Paris' greatest tourist draw gets a new, heart-stopping feature.

The Eiffel Tower may have been the first city observation tower in the modern world, but it's only now hopping on a related tourist bandwagon: The vertiginous glass floor.

As of yesterday, visitors can now peer down through four sections of heavy glass on the tower's first level for a view of foot traffic 187 feet below.

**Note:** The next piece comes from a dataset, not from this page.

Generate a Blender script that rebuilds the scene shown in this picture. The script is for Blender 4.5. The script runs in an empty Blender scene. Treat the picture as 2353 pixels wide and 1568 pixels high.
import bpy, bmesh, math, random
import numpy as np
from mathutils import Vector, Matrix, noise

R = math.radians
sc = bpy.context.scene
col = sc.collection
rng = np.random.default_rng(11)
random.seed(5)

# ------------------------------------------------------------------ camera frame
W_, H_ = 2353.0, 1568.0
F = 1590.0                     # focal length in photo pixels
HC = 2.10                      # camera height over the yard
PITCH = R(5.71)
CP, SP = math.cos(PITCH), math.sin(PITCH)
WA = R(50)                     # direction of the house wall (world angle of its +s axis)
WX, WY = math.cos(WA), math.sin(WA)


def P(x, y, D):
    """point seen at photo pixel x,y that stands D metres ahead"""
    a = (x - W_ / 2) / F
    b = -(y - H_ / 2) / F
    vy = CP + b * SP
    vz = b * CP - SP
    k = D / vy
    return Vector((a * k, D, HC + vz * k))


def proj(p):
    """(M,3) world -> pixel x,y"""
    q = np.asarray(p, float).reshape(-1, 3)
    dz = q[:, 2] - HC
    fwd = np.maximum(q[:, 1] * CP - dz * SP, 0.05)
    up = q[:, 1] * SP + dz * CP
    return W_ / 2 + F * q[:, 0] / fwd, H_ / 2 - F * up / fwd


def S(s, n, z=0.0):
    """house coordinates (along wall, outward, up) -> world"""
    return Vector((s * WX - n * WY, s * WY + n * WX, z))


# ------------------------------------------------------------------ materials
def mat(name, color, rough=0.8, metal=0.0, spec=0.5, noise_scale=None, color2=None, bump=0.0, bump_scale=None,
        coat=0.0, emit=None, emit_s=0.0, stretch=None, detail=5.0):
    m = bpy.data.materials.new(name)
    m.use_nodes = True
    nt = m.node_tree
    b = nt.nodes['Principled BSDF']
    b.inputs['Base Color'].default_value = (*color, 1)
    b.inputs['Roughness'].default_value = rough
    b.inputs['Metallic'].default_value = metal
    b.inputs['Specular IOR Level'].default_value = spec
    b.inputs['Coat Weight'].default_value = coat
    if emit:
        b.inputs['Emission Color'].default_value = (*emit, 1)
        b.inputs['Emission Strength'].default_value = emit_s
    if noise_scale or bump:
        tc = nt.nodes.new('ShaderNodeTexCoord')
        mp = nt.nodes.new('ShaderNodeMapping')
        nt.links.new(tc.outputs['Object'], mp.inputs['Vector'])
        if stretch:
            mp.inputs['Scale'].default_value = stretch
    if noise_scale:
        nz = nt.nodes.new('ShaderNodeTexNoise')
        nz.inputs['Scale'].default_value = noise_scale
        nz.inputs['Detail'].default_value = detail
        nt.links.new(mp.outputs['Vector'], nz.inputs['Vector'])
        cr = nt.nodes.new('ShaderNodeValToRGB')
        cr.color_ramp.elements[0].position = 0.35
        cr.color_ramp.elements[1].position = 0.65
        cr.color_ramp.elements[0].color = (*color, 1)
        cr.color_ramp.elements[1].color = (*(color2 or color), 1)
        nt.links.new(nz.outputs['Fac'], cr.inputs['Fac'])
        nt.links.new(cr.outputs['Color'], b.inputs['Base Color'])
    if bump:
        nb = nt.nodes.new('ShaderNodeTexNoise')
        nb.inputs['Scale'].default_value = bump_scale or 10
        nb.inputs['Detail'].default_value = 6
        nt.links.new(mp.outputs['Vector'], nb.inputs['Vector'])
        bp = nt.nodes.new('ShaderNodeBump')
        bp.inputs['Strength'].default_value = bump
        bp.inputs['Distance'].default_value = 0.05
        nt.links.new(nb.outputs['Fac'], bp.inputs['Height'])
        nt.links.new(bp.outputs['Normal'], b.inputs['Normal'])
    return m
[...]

It's not a new view; the first floor is donut-shaped, and has in the past allowed the curious to peer down through heavy fencing. It's also not an especially interesting view, compared to the vast cityscapes offered by glass decks at London's The Shard or Chicago's Willis Tower. But the feature is part of a larger $38.4 million renovation of the premier étage that, as CNN reports, Mayor Anne Hidalgo hopes will help return some sparkle to the infamously tourist-unfriendly city.

"I hear that Paris has lost its shine and attractiveness," she reportedly said at the floor's ribbon-cutting. "It's not true."

For their part, tourists seemed giddy and nervous of tumbling through the reinforced glass plates. "It's like jumping into the void," a contemplative Spaniard told The Guardian.

Hopefully no one's jumping too hard. An adrenaline rush may be a great tourist draw, but as those running the observation deck at the Willis Tower learned in May, there's nothing like a cracked glass ledge 1,300 feet in the air to promptly spook tourists away.